● **WHAT TO PRODUCE**: Where the word "nscale" occurs in a line, return that line.

--------------------

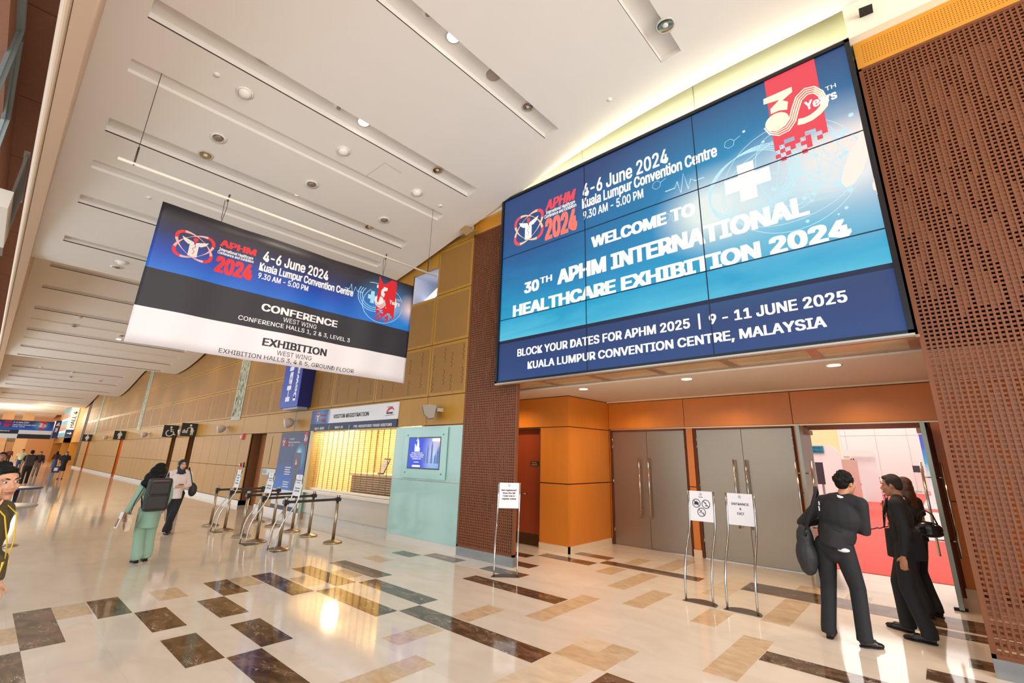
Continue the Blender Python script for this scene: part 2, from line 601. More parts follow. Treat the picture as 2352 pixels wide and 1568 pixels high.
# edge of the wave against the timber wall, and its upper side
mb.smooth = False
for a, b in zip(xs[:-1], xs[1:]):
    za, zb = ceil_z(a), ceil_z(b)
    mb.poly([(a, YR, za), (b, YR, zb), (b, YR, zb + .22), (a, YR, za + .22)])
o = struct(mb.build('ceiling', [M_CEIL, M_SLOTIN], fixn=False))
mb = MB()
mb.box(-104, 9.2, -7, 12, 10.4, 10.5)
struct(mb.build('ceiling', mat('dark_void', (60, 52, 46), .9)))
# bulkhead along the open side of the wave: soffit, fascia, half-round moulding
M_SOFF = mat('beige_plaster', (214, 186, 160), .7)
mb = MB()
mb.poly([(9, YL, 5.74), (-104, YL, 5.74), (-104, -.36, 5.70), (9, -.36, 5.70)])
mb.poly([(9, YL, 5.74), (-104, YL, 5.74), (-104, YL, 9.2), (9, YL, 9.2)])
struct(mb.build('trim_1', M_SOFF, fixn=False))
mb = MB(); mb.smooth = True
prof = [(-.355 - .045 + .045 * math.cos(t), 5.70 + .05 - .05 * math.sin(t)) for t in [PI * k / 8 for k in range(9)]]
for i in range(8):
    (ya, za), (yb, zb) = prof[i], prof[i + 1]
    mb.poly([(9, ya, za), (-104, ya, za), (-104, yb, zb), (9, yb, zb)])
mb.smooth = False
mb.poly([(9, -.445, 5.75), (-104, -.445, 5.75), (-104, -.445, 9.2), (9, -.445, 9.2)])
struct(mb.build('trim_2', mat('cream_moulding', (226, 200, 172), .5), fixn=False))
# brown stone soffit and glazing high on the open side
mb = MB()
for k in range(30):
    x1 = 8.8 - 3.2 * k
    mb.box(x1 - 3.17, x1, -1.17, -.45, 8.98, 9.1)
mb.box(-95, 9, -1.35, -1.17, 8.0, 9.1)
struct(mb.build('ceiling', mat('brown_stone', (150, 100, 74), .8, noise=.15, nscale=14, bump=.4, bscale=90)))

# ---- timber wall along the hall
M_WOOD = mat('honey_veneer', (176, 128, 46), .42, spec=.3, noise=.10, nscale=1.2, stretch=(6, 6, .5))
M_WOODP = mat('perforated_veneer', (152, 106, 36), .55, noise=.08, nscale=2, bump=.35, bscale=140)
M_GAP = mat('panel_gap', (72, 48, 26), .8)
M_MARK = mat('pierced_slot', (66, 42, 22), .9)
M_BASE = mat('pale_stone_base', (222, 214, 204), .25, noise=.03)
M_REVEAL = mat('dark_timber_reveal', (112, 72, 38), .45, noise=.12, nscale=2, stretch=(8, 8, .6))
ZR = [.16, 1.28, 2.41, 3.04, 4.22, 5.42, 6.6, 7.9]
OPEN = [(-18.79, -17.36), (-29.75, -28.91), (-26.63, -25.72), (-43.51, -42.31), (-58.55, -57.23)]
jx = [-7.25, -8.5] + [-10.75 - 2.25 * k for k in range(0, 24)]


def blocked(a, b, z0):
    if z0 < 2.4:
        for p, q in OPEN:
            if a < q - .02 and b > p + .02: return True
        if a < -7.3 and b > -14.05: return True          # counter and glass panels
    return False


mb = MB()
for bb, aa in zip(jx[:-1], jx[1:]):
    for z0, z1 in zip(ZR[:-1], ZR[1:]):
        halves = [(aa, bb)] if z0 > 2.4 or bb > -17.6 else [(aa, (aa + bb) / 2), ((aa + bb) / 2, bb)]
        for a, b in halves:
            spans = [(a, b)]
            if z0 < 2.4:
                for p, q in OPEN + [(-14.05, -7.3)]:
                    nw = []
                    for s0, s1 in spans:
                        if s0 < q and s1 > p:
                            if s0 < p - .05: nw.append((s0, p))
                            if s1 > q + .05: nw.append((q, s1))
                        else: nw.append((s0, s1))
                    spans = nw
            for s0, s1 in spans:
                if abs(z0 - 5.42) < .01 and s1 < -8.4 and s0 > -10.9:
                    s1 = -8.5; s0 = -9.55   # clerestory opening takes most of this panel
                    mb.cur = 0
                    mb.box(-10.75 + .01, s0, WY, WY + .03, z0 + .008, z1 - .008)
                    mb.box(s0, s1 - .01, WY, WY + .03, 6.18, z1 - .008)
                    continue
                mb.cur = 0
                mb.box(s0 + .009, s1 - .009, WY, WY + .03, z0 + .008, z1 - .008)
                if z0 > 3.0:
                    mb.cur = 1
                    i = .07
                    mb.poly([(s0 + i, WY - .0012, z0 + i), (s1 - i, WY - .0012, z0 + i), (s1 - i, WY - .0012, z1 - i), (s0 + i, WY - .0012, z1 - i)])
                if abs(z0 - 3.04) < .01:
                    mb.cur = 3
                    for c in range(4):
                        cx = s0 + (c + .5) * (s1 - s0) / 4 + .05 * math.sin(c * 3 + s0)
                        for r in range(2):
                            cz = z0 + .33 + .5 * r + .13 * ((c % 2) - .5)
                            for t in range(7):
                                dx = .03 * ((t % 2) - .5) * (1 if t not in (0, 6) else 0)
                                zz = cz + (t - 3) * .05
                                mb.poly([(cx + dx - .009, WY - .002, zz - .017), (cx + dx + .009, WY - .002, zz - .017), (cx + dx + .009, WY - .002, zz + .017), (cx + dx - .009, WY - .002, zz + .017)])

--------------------

● **FINAL RESULT**:
struct(mb.build('ceiling', mat('brown_stone', (150, 100, 74), .8, noise=.15, nscale=14, bump=.4, bscale=90)))
M_WOOD = mat('honey_veneer', (176, 128, 46), .42, spec=.3, noise=.10, nscale=1.2, stretch=(6, 6, .5))
M_WOODP = mat('perforated_veneer', (152, 106, 36), .55, noise=.08, nscale=2, bump=.35, bscale=140)
M_REVEAL = mat('dark_timber_reveal', (112, 72, 38), .45, noise=.12, nscale=2, stretch=(8, 8, .6))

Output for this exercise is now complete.